▶ Data excerpt:
________________________
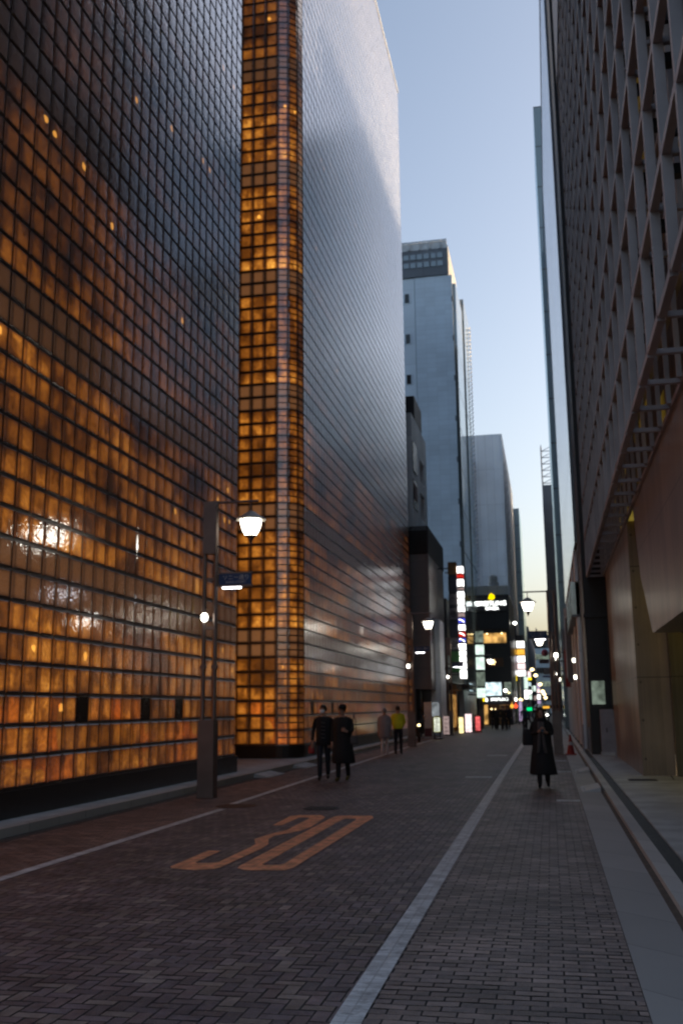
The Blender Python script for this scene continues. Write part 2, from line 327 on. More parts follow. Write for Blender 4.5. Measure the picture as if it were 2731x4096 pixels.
def facade_glass(name, tint, px, pz, line=0.06, rough=0.06, base=(0.03, 0.04, 0.05), wob=0.25, ior=1.8, lit=0.0):
    """curtain wall: panes with slightly different tilt, fresnel mirror over a dark interior, dull frames"""
    m, t, o = nodes(name)
    tc = nn(t, 'ShaderNodeTexCoord'); sp = nn(t, 'ShaderNodeSeparateXYZ'); t.links.new(tc.outputs['Object'], sp.inputs[0])
    a = math_(t, 'DIVIDE', math_(t, 'ADD', sp.outputs[0], sp.outputs[1]), px); c = math_(t, 'DIVIDE', sp.outputs[2], pz)
    ln = math_(t, 'MAXIMUM', math_(t, 'LESS_THAN', math_(t, 'FRACT', a), line / px), math_(t, 'LESS_THAN', math_(t, 'FRACT', c), line / pz))
    cx = nn(t, 'ShaderNodeCombineXYZ'); t.links.new(math_(t, 'FLOOR', a), cx.inputs[0]); t.links.new(math_(t, 'FLOOR', c), cx.inputs[1])
    wn = nn(t, 'ShaderNodeTexWhiteNoise', noise_dimensions='2D'); t.links.new(cx.outputs[0], wn.inputs[0])
    n2 = nn(t, 'ShaderNodeTexNoise'); n2.inputs['Scale'].default_value = 0.6; t.links.new(tc.outputs['Object'], n2.inputs['Vector'])
    bp = nn(t, 'ShaderNodeBump'); bp.inputs['Strength'].default_value = wob; bp.inputs['Distance'].default_value = 0.12
    t.links.new(math_(t, 'ADD', n2.outputs[0], 0.0), bp.inputs['Height'])
    d = nn(t, 'ShaderNodeBsdfPrincipled'); d.inputs['Base Color'].default_value = (*base, 1); d.inputs['Roughness'].default_value = 0.5
    if lit:
        d.inputs['Emission Color'].default_value = (1, 0.7, 0.4, 1)
        t.links.new(math_(t, 'MULTIPLY', math_(t, 'GREATER_THAN', wn.outputs[0], 0.8), lit / EX), d.inputs['Emission Strength'])
    g = nn(t, 'ShaderNodeBsdfGlossy'); g.inputs[0].default_value = (*tint, 1); g.inputs['Roughness'].default_value = rough
    t.links.new(bp.outputs[0], g.inputs['Normal'])
    fr = nn(t, 'ShaderNodeFresnel'); fr.inputs[0].default_value = ior
    mx = nn(t, 'ShaderNodeMixShader'); t.links.new(fr.outputs[0], mx.inputs[0]); t.links.new(d.outputs[0], mx.inputs[1]); t.links.new(g.outputs[0], mx.inputs[2])
    fm = nn(t, 'ShaderNodeBsdfPrincipled'); fm.inputs['Base Color'].default_value = (0.12, 0.13, 0.14, 1); fm.inputs['Roughness'].default_value = 0.5
    m2 = nn(t, 'ShaderNodeMixShader'); t.links.new(ln, m2.inputs[0]); t.links.new(mx.outputs[0], m2.inputs[1]); t.links.new(fm.outputs[0], m2.inputs[2])
    t.links.new(m2.outputs[0], o.inputs[0])
    return m

def concrete_board(name, col, rough=0.42):
    """board-formed concrete: narrow vertical boards, tie holes, stains"""
    m, t, o = nodes(name)
    b = nn(t, 'ShaderNodeBsdfPrincipled'); b.inputs['Roughness'].default_value = rough
    tc = nn(t, 'ShaderNodeTexCoord'); sp = nn(t, 'ShaderNodeSeparateXYZ'); t.links.new(tc.outputs['Object'], sp.inputs[0])
    a = math_(t, 'DIVIDE', math_(t, 'ADD', sp.outputs[0], sp.outputs[1]), 0.45)
    wn = nn(t, 'ShaderNodeTexWhiteNoise', noise_dimensions='1D'); t.links.new(math_(t, 'FLOOR', a), wn.inputs['W'])
    mp = nn(t, 'ShaderNodeMapping'); mp.inputs['Scale'].default_value = (6, 6, 0.35); t.links.new(tc.outputs['Object'], mp.inputs[0])
    nz = nn(t, 'ShaderNodeTexNoise'); nz.inputs['Scale'].default_value = 1.6; nz.inputs['Detail'].default_value = 6; t.links.new(mp.outputs[0], nz.inputs['Vector'])
    n3 = nn(t, 'ShaderNodeTexNoise'); n3.inputs['Scale'].default_value = 0.8; n3.inputs['Detail'].default_value = 5; t.links.new(tc.outputs['Object'], n3.inputs['Vector'])
    v = math_(t, 'ADD', math_(t, 'ADD', math_(t, 'MULTIPLY', wn.outputs[0], 0.22), math_(t, 'MULTIPLY', nz.outputs[0], 0.5)), math_(t, 'MULTIPLY', n3.outputs[0], 0.75))
    ln = math_(t, 'LESS_THAN', math_(t, 'FRACT', a), 0.03)
    v = math_(t, 'MULTIPLY', v, math_(t, 'SUBTRACT', 1.15, math_(t, 'MULTIPLY', ln, 0.3)))
    hx = math_(t, 'SUBTRACT', math_(t, 'FRACT', math_(t, 'DIVIDE', math_(t, 'ADD', sp.outputs[0], sp.outputs[1]), 0.9)), 0.5)
    hz = math_(t, 'SUBTRACT', math_(t, 'FRACT', math_(t, 'DIVIDE', sp.outputs[2], 0.9)), 0.5)
    hole = math_(t, 'LESS_THAN', math_(t, 'ADD', math_(t, 'MULTIPLY', hx, hx), math_(t, 'MULTIPLY', hz, hz)), 0.0011)
    jz = math_(t, 'LESS_THAN', math_(t, 'FRACT', math_(t, 'DIVIDE', math_(t, 'ADD', sp.outputs[2], 0.35), 2.7)), 0.009)
    v = math_(t, 'MULTIPLY', v, math_(t, 'SUBTRACT', 1.0, math_(t, 'MULTIPLY', math_(t, 'MAXIMUM', hole, jz), 0.6)))
    mx = nn(t, 'ShaderNodeMix', data_type='RGBA', blend_type='MULTIPLY'); mx.inputs[0].default_value = 1; mx.inputs[6].default_value = (*col, 1)
    t.links.new(v, mx.inputs[7]); t.links.new(mx.outputs[2], b.inputs['Base Color'])
    bp = nn(t, 'ShaderNodeBump'); bp.inputs['Strength'].default_value = 0.35; bp.inputs['Distance'].default_value = 0.02
    t.links.new(math_(t, 'SUBTRACT', math_(t, 'ADD', nz.outputs[0], math_(t, 'MULTIPLY', wn.outputs[0], 0.4)), ln), bp.inputs['Height']); t.links.new(bp.outputs[0], b.inputs['Normal'])
    t.links.new(b.outputs[0], o.inputs[0])
    return m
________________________
Each line above is to be copied verbatim. Drop any image from the copy.

The Blender Python script for this scene continues. Write part 2, from line 327 on. More parts follow. Write for Blender 4.5. Measure the picture as if it were 2731x4096 pixels.
def facade_glass(name, tint, px, pz, line=0.06, rough=0.06, base=(0.03, 0.04, 0.05), wob=0.25, ior=1.8, lit=0.0):
    """curtain wall: panes with slightly different tilt, fresnel mirror over a dark interior, dull frames"""
    m, t, o = nodes(name)
    tc = nn(t, 'ShaderNodeTexCoord'); sp = nn(t, 'ShaderNodeSeparateXYZ'); t.links.new(tc.outputs['Object'], sp.inputs[0])
    a = math_(t, 'DIVIDE', math_(t, 'ADD', sp.outputs[0], sp.outputs[1]), px); c = math_(t, 'DIVIDE', sp.outputs[2], pz)
    ln = math_(t, 'MAXIMUM', math_(t, 'LESS_THAN', math_(t, 'FRACT', a), line / px), math_(t, 'LESS_THAN', math_(t, 'FRACT', c), line / pz))
    cx = nn(t, 'ShaderNodeCombineXYZ'); t.links.new(math_(t, 'FLOOR', a), cx.inputs[0]); t.links.new(math_(t, 'FLOOR', c), cx.inputs[1])
    wn = nn(t, 'ShaderNodeTexWhiteNoise', noise_dimensions='2D'); t.links.new(cx.outputs[0], wn.inputs[0])
    n2 = nn(t, 'ShaderNodeTexNoise'); n2.inputs['Scale'].default_value = 0.6; t.links.new(tc.outputs['Object'], n2.inputs['Vector'])
    bp = nn(t, 'ShaderNodeBump'); bp.inputs['Strength'].default_value = wob; bp.inputs['Distance'].default_value = 0.12
    t.links.new(math_(t, 'ADD', n2.outputs[0], 0.0), bp.inputs['Height'])
    d = nn(t, 'ShaderNodeBsdfPrincipled'); d.inputs['Base Color'].default_value = (*base, 1); d.inputs['Roughness'].default_value = 0.5
    if lit:
        d.inputs['Emission Color'].default_value = (1, 0.7, 0.4, 1)
        t.links.new(math_(t, 'MULTIPLY', math_(t, 'GREATER_THAN', wn.outputs[0], 0.8), lit / EX), d.inputs['Emission Strength'])
    g = nn(t, 'ShaderNodeBsdfGlossy'); g.inputs[0].default_value = (*tint, 1); g.inputs['Roughness'].default_value = rough
    t.links.new(bp.outputs[0], g.inputs['Normal'])
    fr = nn(t, 'ShaderNodeFresnel'); fr.inputs[0].default_value = ior
    mx = nn(t, 'ShaderNodeMixShader'); t.links.new(fr.outputs[0], mx.inputs[0]); t.links.new(d.outputs[0], mx.inputs[1]); t.links.new(g.outputs[0], mx.inputs[2])
    fm = nn(t, 'ShaderNodeBsdfPrincipled'); fm.inputs['Base Color'].default_value = (0.12, 0.13, 0.14, 1); fm.inputs['Roughness'].default_value = 0.5
    m2 = nn(t, 'ShaderNodeMixShader'); t.links.new(ln, m2.inputs[0]); t.links.new(mx.outputs[0], m2.inputs[1]); t.links.new(fm.outputs[0], m2.inputs[2])
    t.links.new(m2.outputs[0], o.inputs[0])
    return m

def concrete_board(name, col, rough=0.42):
    """board-formed concrete: narrow vertical boards, tie holes, stains"""
    m, t, o = nodes(name)
    b = nn(t, 'ShaderNodeBsdfPrincipled'); b.inputs['Roughness'].default_value = rough
    tc = nn(t, 'ShaderNodeTexCoord'); sp = nn(t, 'ShaderNodeSeparateXYZ'); t.links.new(tc.outputs['Object'], sp.inputs[0])
    a = math_(t, 'DIVIDE', math_(t, 'ADD', sp.outputs[0], sp.outputs[1]), 0.45)
    wn = nn(t, 'ShaderNodeTexWhiteNoise', noise_dimensions='1D'); t.links.new(math_(t, 'FLOOR', a), wn.inputs['W'])
    mp = nn(t, 'ShaderNodeMapping'); mp.inputs['Scale'].default_value = (6, 6, 0.35); t.links.new(tc.outputs['Object'], mp.inputs[0])
    nz = nn(t, 'ShaderNodeTexNoise'); nz.inputs['Scale'].default_value = 1.6; nz.inputs['Detail'].default_value = 6; t.links.new(mp.outputs[0], nz.inputs['Vector'])
    n3 = nn(t, 'ShaderNodeTexNoise'); n3.inputs['Scale'].default_value = 0.8; n3.inputs['Detail'].default_value = 5; t.links.new(tc.outputs['Object'], n3.inputs['Vector'])
    v = math_(t, 'ADD', math_(t, 'ADD', math_(t, 'MULTIPLY', wn.outputs[0], 0.22), math_(t, 'MULTIPLY', nz.outputs[0], 0.5)), math_(t, 'MULTIPLY', n3.outputs[0], 0.75))
    ln = math_(t, 'LESS_THAN', math_(t, 'FRACT', a), 0.03)
    v = math_(t, 'MULTIPLY', v, math_(t, 'SUBTRACT', 1.15, math_(t, 'MULTIPLY', ln, 0.3)))
    hx = math_(t, 'SUBTRACT', math_(t, 'FRACT', math_(t, 'DIVIDE', math_(t, 'ADD', sp.outputs[0], sp.outputs[1]), 0.9)), 0.5)
    hz = math_(t, 'SUBTRACT', math_(t, 'FRACT', math_(t, 'DIVIDE', sp.outputs[2], 0.9)), 0.5)
    hole = math_(t, 'LESS_THAN', math_(t, 'ADD', math_(t, 'MULTIPLY', hx, hx), math_(t, 'MULTIPLY', hz, hz)), 0.0011)
    jz = math_(t, 'LESS_THAN', math_(t, 'FRACT', math_(t, 'DIVIDE', math_(t, 'ADD', sp.outputs[2], 0.35), 2.7)), 0.009)
    v = math_(t, 'MULTIPLY', v, math_(t, 'SUBTRACT', 1.0, math_(t, 'MULTIPLY', math_(t, 'MAXIMUM', hole, jz), 0.6)))
    mx = nn(t, 'ShaderNodeMix', data_type='RGBA', blend_type='MULTIPLY'); mx.inputs[0].default_value = 1; mx.inputs[6].default_value = (*col, 1)
    t.links.new(v, mx.inputs[7]); t.links.new(mx.outputs[2], b.inputs['Base Color'])
    bp = nn(t, 'ShaderNodeBump'); bp.inputs['Strength'].default_value = 0.35; bp.inputs['Distance'].default_value = 0.02
    t.links.new(math_(t, 'SUBTRACT', math_(t, 'ADD', nz.outputs[0], math_(t, 'MULTIPLY', wn.outputs[0], 0.4)), ln), bp.inputs['Height']); t.links.new(bp.outputs[0], b.inputs['Normal'])
    t.links.new(b.outputs[0], o.inputs[0])
    return m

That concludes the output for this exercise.